11. The system of claim 1, further comprising a set of machine-readable instructions that instruct one or more components of the system so as to achieve programmable computer-controlled operation of the system.

12. A system for machining a workpiece, comprising:

a first moveable arm, coupled to a tool, the first moveable arm also coupled to a first pivot so as to be rotatable about a first axis of rotation;

a second moveable arm, coupled to said workpiece, the second moveable arm also coupled to a second pivot so as to be rotatable about a second axis of rotation, said second axis of rotation being substantially parallel to said first axis of rotation;

respective rotational drivers for said first and second moveable arms controllable so as to rotate said first and second moveable arms with respect to one another and in corresponding substantially parallel planes of motion; and

a linear translator coupled to a driver which moves said linear translator to controllably change a distance between said parallel planes of motion of one or both of said moveable arms.

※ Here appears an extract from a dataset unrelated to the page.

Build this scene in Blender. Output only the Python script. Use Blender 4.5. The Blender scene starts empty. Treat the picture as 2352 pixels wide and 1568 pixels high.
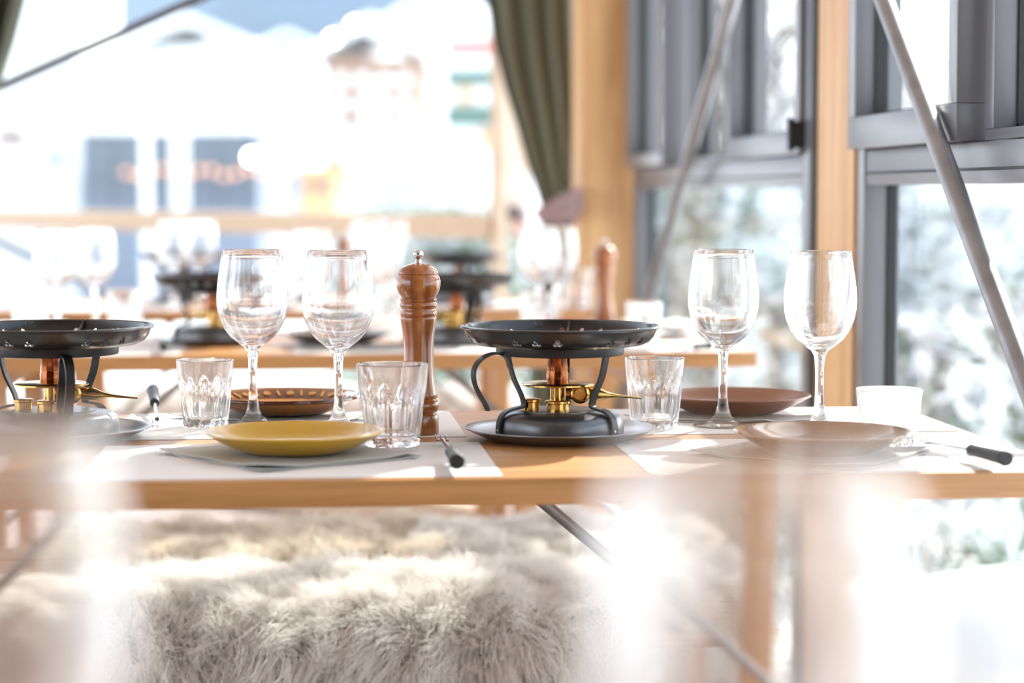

13. A method in a machining instrument for machining a workpiece, comprising:

preparing a set of machine-readable instructions describing a machining procedure;

providing a plurality of control signals corresponding to said instructions to one or more controllable electro-mechanical components of said machining instrument;

controllably rotating a first moveable arm attached to a machining tool in an arc in a first plane of motion according to some of said control signals;

controllably rotating a second moveable arm attached to the workpiece in an arc in a second plane of motion according to some of said control signals; and

linearly translating at least one of said first and second moveable arms with respect to the other so that a distance between said first and second planes is controlled according to some of said control signals.

14. The method of claim 14, said first and second planes being substantially parallel to one another.

15. The method of claim 14, said linear translation being along a direction substantially orthogonal to one or both of said planes of motion.